As Arlington Street Church’s senior minister, she has long worked to make the church’s services a safe place for the LGBTQ community. “To me, it really, really matters that everybody, including queer people, feels like they have a home for the holidays. And that can be at Arlington Street Church.” Crawford Harvie explained that her church has long been affirming of LGBTQ people; the church has rung its steeple bells as the Boston Pride March passes by since the very first Pride March in Boston in the 1970s.


Arlington Street Church, which is a member of the Unitarian Universalist Association, has also made outreach to the queer community a part of its programming. The church hosts an annual “celebratory service,” according to its website, on the morning before Boston’s yearly Pride March along with an AIDS Walk in June. It also holds a monthly group called “Gay Men’s Coffee Connections” that provides a space for gay men to discuss their experiences.

The church’s commitment to serving the LGBTQ community is evident in its Christmas Eve programming, where the Boston Gay Men’s Chorus sings holiday carols for the 7 and 9 p.m. services, which include Christian hymns and Unitarian liturgy, though they are open to people of all faiths, according to Crawford Harvie.
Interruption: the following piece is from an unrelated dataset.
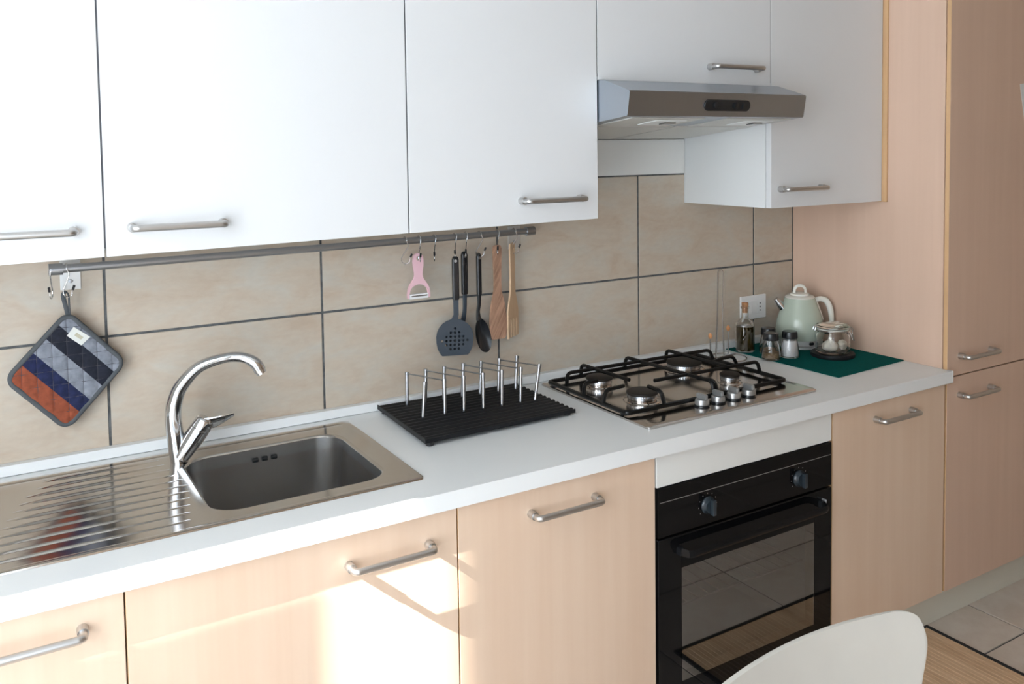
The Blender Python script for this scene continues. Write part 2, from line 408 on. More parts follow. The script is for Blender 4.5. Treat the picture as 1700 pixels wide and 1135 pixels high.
for i in range(5):
    x0, x1 = UX[i], UX[i + 1]; z0 = 1.6215 if i == 3 else ZU
    t = thing('wall_cabinet', ((x0 + x1) / 2, -0.17, z0), wall_labels[i], 'wall cabinet')
    obj('carcass', carcass(B(), x0 + 0.0004, x1 - 0.0004, YU + 0.0205, -0.0005, z0 + ((0.004, 0.004, 0.008)[i] if i < 3 else 0.0), ZUT), M_WHITE_IN, t)
    b = box(B(), x0 + G, x1 - G, YU, YU + 0.019, z0, ZUT, 0.0012, 2)
    if i < 3:      # the old doors hang a touch out of level
        for v in b.verts:
            if v.co.z < z0 + 0.1: v.co.z += 0.0105 * (v.co.x - 1.36)
    d = obj('door', b, M_WHITE, t)
    handle(d, HN[i][0], HN[i][1], HN[i][2], YU)
    if i < 4: obj('seam_shade', box(B(), x1 - G + 0.0001, x1 + G - 0.0001, YU + 0.0025, YU + 0.0185, max(z0, 1.6215 if i >= 2 else z0) + 0.008, ZUT), M_SEAMSHADE, t)  # dark strips in the door gaps stand for the seam shadow
    if i == 4: obj('filler_strip', box(B(), 2.8238, 2.8302, -0.3790, YU + 0.018, z0 - 0.002, ZUT, 0.0006, 1), M_EDGE, t)['label'] = 'orange-brown wooden filler strip'

base_labels = (
 'light beech base cabinet at the far left below the draining board',
 'widest light beech base cabinet, below the sink bowl, with sunlight on its door',
 'light beech base cabinet immediately left of the black oven',
 'light beech base cabinet between the black oven and the tall unit')
ZP = 0.116
HB = {0: (0.395, 0.5475, 0.7005), 1: (0.991, 1.153, 0.6860), 2: (1.389, 1.553, 0.6920), 4: (2.507, 2.664, 0.6970)}
n = 0
for i in (0, 1, 2, 4):
    x0, x1 = BX[i], BX[i + 1]
    t = thing('base_cabinet', ((x0 + x1) / 2, -0.3, ZP), base_labels[n], 'base cabinet'); n += 1
    bt = ZB - 0.0005
    obj('carcass', carcass(B(), x0 + 0.0004, x1 - 0.0004, YD + 0.0215, -0.012, ZP, bt, top=False), M_EDGE, t)
    xe = x0 + (0.0046 if i == 4 else G)
    d = obj('door', box(B(), xe, x1 - G, YD + 0.0006, YD + 0.020, ZP, bt - 0.003, 0.0006, 1), M_WOOD, t)
    obj('edge_band', box(B(), xe - 0.0006, xe + 0.0002, YD + 0.001, YD + 0.0195, ZP + 0.001, bt - 0.004), M_EDGE, d)
    handle(d, HB[i][0], HB[i][1], HB[i][2], YD)
# plinth
tag(obj('plinth', box(B(), 0.02, 3.46, -0.5385, -0.522, 0.0005, ZP - 0.001), M_PLINTH), 'long pale plinth board under the base cabinets at floor level', 'plinth')

# tall unit
t = thing('tall_cabinet', (3.14, -0.29, ZP), 'tall beech kitchen unit with two doors at the right end of the worktop', 'tall cabinet')
obj('side_panel', box(B(), XT, XT + 0.018, YD + 0.0145, -0.0005, ZP, 2.30, 0.0006, 1), M_WOODP, t)
b = B(); box(b, 3.43, 3.448, YD + 0.0225, -0.0005, ZP, 2.30)
box(b, XT + 0.0185, 3.4295, YD + 0.0225, -0.0005, ZP, ZP + 0.016); box(b, XT + 0.0185, 3.4295, YD + 0.0225, -0.0005, 2.284, 2.30); box(b, XT + 0.0185, 3.4295, -0.008, -0.0005, ZP + 0.017, 2.283)
box(b, XT + 0.0185, 3.4295, YD + 0.0225, -0.01, 0.755, 0.771)
obj('carcass', b, M_EDGE, t)
ZS = 0.7625
for nm, z0, z1, hz in (('lower_door', ZP, ZS - 0.002, 0.7040), ('upper_door', ZS + 0.002, 2.30, 0.8215)):
    d = obj(nm, box(B(), XT + 0.0045, 3.446, YD, YD + 0.0135, z0, z1, 0.0006, 1), M_WOODP, t)
    obj('edge_band', box(B(), XT + 0.0038, XT + 0.0048, YD + 0.0005, YD + 0.0130, z0 + 0.001, z1 - 0.001), M_EDGE, d)
    handle(d, 2.894, 3.050, hz, YD)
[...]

Roddy Emley, an Arlington Street Church member serving as an usher at this year’s Christmas Eve service, said the presence of the choir signaled to him that this church was a safe place for him as a gay man. “The Boston Gay Men’s Chorus has sung there for [almost] 40 years,” he explained. “That’s a big deal, for a church to welcome an explicitly queer group to sing. Hearing that reinforced for me — this is a welcoming place.”
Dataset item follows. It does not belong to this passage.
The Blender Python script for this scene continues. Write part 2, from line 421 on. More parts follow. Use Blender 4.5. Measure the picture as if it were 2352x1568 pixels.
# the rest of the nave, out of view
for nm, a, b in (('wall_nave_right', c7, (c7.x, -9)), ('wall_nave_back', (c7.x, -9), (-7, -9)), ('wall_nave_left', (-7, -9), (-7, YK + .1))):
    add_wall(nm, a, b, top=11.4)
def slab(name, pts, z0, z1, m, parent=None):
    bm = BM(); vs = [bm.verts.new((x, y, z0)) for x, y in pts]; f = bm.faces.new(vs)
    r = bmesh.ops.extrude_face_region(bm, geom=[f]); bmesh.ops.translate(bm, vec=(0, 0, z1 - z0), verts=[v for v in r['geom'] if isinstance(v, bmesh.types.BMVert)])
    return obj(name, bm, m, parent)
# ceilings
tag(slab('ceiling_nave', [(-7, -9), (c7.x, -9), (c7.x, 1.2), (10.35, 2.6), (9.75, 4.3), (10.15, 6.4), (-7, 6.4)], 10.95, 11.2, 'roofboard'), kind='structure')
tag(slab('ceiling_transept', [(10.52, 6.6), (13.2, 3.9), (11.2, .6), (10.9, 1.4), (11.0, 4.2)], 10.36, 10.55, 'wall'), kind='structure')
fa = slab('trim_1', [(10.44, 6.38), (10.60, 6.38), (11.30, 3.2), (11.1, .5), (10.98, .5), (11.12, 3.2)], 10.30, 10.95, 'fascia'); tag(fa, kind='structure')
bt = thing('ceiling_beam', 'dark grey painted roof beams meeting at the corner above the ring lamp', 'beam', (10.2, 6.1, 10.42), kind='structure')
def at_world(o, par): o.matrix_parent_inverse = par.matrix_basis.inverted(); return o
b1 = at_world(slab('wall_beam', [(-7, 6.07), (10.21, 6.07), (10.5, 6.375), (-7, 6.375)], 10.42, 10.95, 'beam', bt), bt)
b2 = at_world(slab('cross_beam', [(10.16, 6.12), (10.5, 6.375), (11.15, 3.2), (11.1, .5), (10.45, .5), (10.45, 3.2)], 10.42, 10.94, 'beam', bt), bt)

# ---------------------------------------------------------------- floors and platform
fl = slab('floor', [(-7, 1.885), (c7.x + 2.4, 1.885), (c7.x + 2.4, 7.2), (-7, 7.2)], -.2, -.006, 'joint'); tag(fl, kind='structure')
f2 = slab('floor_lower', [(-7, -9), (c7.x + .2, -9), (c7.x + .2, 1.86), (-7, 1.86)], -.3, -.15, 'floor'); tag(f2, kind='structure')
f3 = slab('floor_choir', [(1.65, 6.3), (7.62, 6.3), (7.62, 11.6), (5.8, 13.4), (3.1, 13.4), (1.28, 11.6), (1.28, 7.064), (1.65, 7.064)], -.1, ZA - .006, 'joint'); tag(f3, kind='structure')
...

Emley explained that it hasn’t always been easy for him to find a church service that’s welcoming to the LGBTQ community. “For me personally, it’s been hard; my extended family is pretty Catholic,” he explained. Emley said he’s “kind of always had the sense of not quite finding a place of home, where I belonged.”


Emley remembers his first service at Arlington Street Church; Crawford Harvie was preaching. “I just remember the first time she said ‘welcome home’ — it was really beautiful,” Emley said. “It definitely felt like a place where I was welcomed and affirmed and loved.”

Crawford Harvie has heard that sentiment from many queer congregants who have passed through her church. “A lot of them have said: ‘I can no longer go home,’” she explained, “either because I’m unwelcome, or because I can’t stomach it.”

That’s why Crawford Harvie works to make sure that “right away, we’re signaling everyone’s welcome here” at the church’s Christmas Eve service. “My deepest conviction is to be sure that no one is alone, who doesn’t want to be alone, for the holidays,” she added.